This evening I spoke at a candlelight vigil co-organized by the Coalition for Peace Action, the Bayard Rustin Center and area high school students led by the amazing Princeton High junior Isabel Sethi.
Here is the text of my speech:
Two
nights days ago, another black man, Rayshard Brooks, was gunned down by the police in Atlanta. Someone had called the
police on him. And when two white officers showed up, there was a rough up. Rayshard
took one officer’s Taser and ran. Seconds later, they pumped bullets into his
body and went about searching for the casings while Rayshard bled to death. What was his crime? Sleeping in his car
in a parking lot.
For
the past three weeks, we watched thousands, in cities large and small, take to
the streets to express their outrage at the terrible incident in Minneapolis on
May 25. We all watched in disgust as a white police officer knelt on the neck
of George Floyd, and for nine
minutes squeezed the life out of him in broad daylight. What was his crime? They suspected him of using a counterfeit 20-dollar
bill.
The
loathsome murder of Floyd has rightfully awakened America to the ugliness of a
history that reaches back hundreds of years. This history began with the sale,
humiliation, dehumanization and exploitation of black people shipped from
Africa to build, unpaid, the powerful nation that America is today. And, for
long black people have cried out, begged, revolted, and campaigned against the
regime of oppressive violence that marked their existence in the United States.
For
long, white America, ignored the condition of black Americans, even after they were
granted full citizenship and given the benefit of equal rights under the law.
For long, black people have waited, prayed, and hoped that the transformation
of the police—an institution that openly terrorized black people in the era of
slavery and Jim Crow—would be complete, and that black encounters with the
police, no matter how ordinary, do not end in injury, trauma or death. The
murder of George Floyd by the police, it seems, has done what countless others
could not do; it seems to have ignited the moral outrage of white America about
an age-old black experience.
Yet,
the murder of George Floyd, Rayshard Brooks, Breonna Taylor and countless other black men and women is not just an
indictment on the police; it is an indictment on any town or county or state
that hires the police, arms them and demands of them to maintain law and order
by any means necessary. We do all this and not accept that the failures our police
is on us?
Each
American that excuses state-sanctioned violence, celebrates our gun culture, and
ignores the transformation of police in black neighborhoods into occupying
forces is responsible for the morbid outcome of America’s investment in a
culture of forceful policing of black people and black communities.
Beyond
ongoing debates about reforming or defunding the police, each one of us must
ask ourselves tonight:
Am
I willing to stop not only police killings of the George Floyds, Rayshad Brooks,
Breonna Taylors, Eric Garners, and Sandra Blands but to actively seek the end
of the systemic racism that undervalues black lives, black experience and black
citizenship? Do I want retain an America in which white people’s comfort
depends on the oppression and exploitation of black and other racial minorities?

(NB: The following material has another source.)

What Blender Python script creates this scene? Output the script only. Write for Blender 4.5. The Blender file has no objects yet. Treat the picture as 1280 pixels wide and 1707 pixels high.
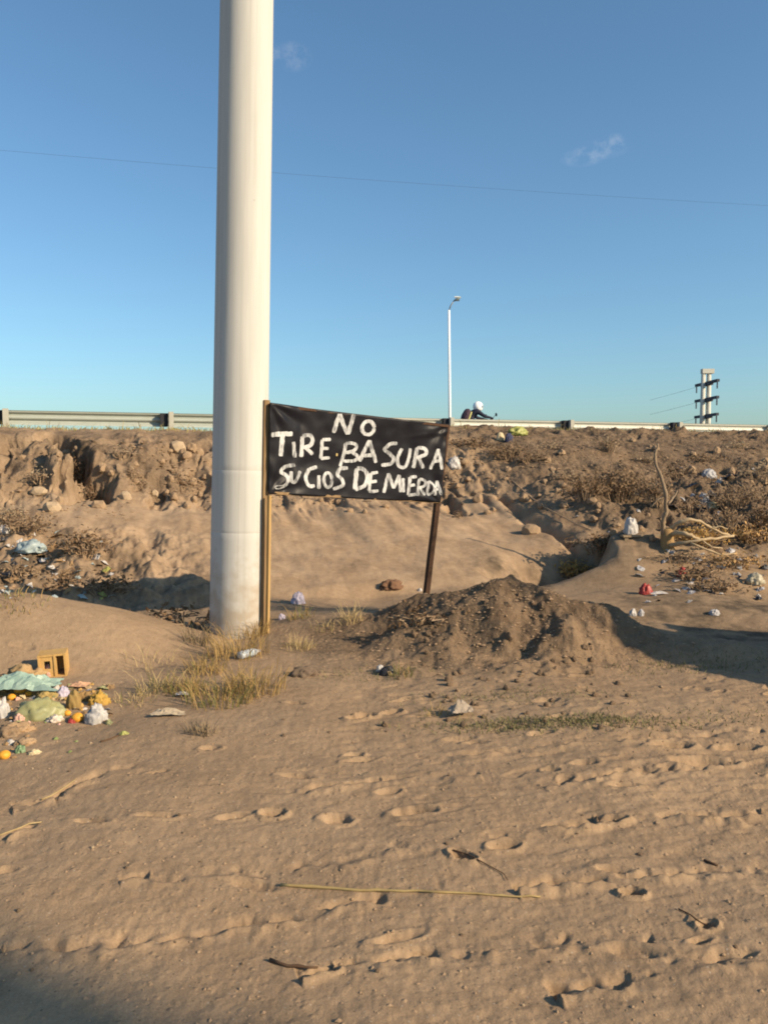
import bpy, bmesh, math, random
import numpy as np
from mathutils import Vector, Matrix, noise as mnoise

scene = bpy.context.scene
COL = scene.collection
R = math.radians
random.seed(7)

# ------------------------------------------------------------------ camera
F = 1350.0                       # focal length in pixels of the 1280 x 1707 photograph
PITCH = math.atan(83.0 / F)      # looking slightly down
CAMZ = 1.6
cam = bpy.data.objects.new('camera', bpy.data.cameras.new('camera'))
COL.objects.link(cam)
cam.location = (0, 0, CAMZ)
cam.rotation_euler = (math.pi / 2 - PITCH, 0, 0)
cam.data.sensor_width = 36
cam.data.lens = F / 1707.0 * 36
cam.data.clip_start = 0.05
cam.data.clip_end = 9000
scene.camera = cam

# ------------------------------------------------------------------ light
SUN_AZ = 63.0      # degrees to the right of straight behind the camera
SUN_EL = 27.0
sx = math.sin(R(SUN_AZ)) * math.cos(R(SUN_EL))
sy = -math.cos(R(SUN_AZ)) * math.cos(R(SUN_EL))
sz = math.sin(R(SUN_EL))
SUN = Vector((sx, sy, sz))
sun = bpy.data.objects.new('sun', bpy.data.lights.new('sun', 'SUN'))
COL.objects.link(sun)
sun.data.energy = 5.0
sun.data.angle = R(0.55)
sun.data.color = (1.0, 0.80, 0.56)
sun.rotation_euler = SUN.to_track_quat('Z', 'Y').to_euler()

def world_dir(px, py):
    d = Vector(((px - 640) / F, 1.0, (853.5 - py) / F))
    c, s = math.cos(PITCH), math.sin(PITCH)
    return Vector((d.x, d.y * c + d.z * s, -d.y * s + d.z * c))

world = bpy.data.worlds.new('World')
scene.world = world
world.use_nodes = True
nt = world.node_tree
nt.nodes.clear()
def wn(t, **k):
    n = nt.nodes.new(t)
    for a, b in k.items():
        setattr(n, a, b)
    return n
def wmath(op, a, b=None, c=None, clamp=False):
    n = wn('ShaderNodeMath', operation=op, use_clamp=clamp)
    for i, v in enumerate((a, b, c)):
        if v is None: continue
        if isinstance(v, (int, float)): n.inputs[i].default_value = v
        else: nt.links.new(v, n.inputs[i])
    return n.outputs[0]
sky = wn('ShaderNodeTexSky', sky_type='NISHITA', sun_disc=False)
sky.sun_elevation = R(SUN_EL)
sky.sun_rotation = math.atan2(sx, sy)
sky.altitude = 0
sky.air_density = 1.0
sky.dust_density = 1.2
sky.ozone_density = 3.0
tc = wn('ShaderNodeTexCoord')
nz = wn('ShaderNodeTexNoise')
nz.inputs['Scale'].default_value = 75
nz.inputs['Detail'].default_value = 6
nz.inputs['Roughness'].default_value = 0.62
nt.links.new(tc.outputs['Generated'], nz.inputs['Vector'])
total = None
# small wisps of cloud, each a patch of the sky dome a few degrees across
for (px, py, w, h, a) in ((972, 262, 26, 10, .8), (1004, 248, 30, 11, .9), (1022, 236, 16, 9, 1.0), (488, 94, 22, 15, 0.8), (456, 92, 7, 13, .6)):
    d = world_dir(px, py).normalized()
    r = d.cross(Vector((0, 0, 1))).normalized()
    u = r.cross(d).normalized()
    def dotn(v):
        n = wn('ShaderNodeVectorMath', operation='DOT_PRODUCT')
        nt.links.new(tc.outputs['Generated'], n.inputs[0])
        n.inputs[1].default_value = v
        return n.outputs['Value']
    a1 = wmath('MULTIPLY', dotn(r), F / w)
    a2 = wmath('MULTIPLY', dotn(u), F / h)
    q = wmath('ADD', wmath('MULTIPLY', a1, a1), wmath('MULTIPLY', a2, a2))
    m = wmath('MULTIPLY', wmath('SUBTRACT', 1.0, wmath('MULTIPLY', q, 0.5), clamp=True), a)
    front = wmath('GREATER_THAN', dotn(d), 0)
    m = wmath('MULTIPLY', m, front)
    total = m if total is None else wmath('ADD', total, m, clamp=True)
cl = wmath('MULTIPLY', wmath('SUBTRACT', nz.outputs['Fac'], 0.42), 2.6, clamp=True)
cl = wmath('MULTIPLY', wmath('MULTIPLY', cl, total), 0.22)
mx = wn('ShaderNodeMix', data_type='RGBA')
nt.links.new(cl, mx.inputs[0])
hs = wn('ShaderNodeHueSaturation')
hs.inputs['Saturation'].default_value = 1.0
tint = wn('ShaderNodeMix', data_type='RGBA', blend_type='MULTIPLY')
tint.inputs[0].default_value = 1.0
tint.inputs[7].default_value = (0.85, 1.06, 1.09, 1)     # the camera's cool white balance, the same over the whole sky
nt.links.new(sky.outputs[0], tint.inputs[6])
nt.links.new(tint.outputs[2], hs.inputs['Color'])
nt.links.new(hs.outputs[0], mx.inputs[6])
mx.inputs[7].default_value = (7.2, 7.0, 6.9, 1)
bg = wn('ShaderNodeBackground')
bg.inputs['Strength'].default_value = 0.103
nt.links.new(mx.outputs[2], bg.inputs['Color'])
out = wn('ShaderNodeOutputWorld')
nt.links.new(bg.outputs[0], out.inputs['Surface'])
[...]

And, are we willing and ready to accept that racism in America was invented and
maintained by white people; and that it is white people’s burden to end it?
When
I see the unprecedented diversity of the people out in America’s streets demanding
for justice for George Floyd; when I see the thousands of youths—including the
co-organizers of tonight’s vigil—call for drastic change, I am hopeful.
The
past and present failed black people in America; the youths of today, inspired
by the irrepressible leaders of BlackLives Matter, must decide on a different and just future, for America’s
sake.
Each
of us, especially the white people here tonight, must be the change we want to
see in our society, and that change starts with how we see and relate with
black people in our families, neighborhoods, schools, towns, and counties. If we
do not commit, in our daily lives, to the end of individual or systemic racism in
America, no amount of candlelight vigils for George Floyd, or for the next
black victim of police violence, will save us from the indictment of history.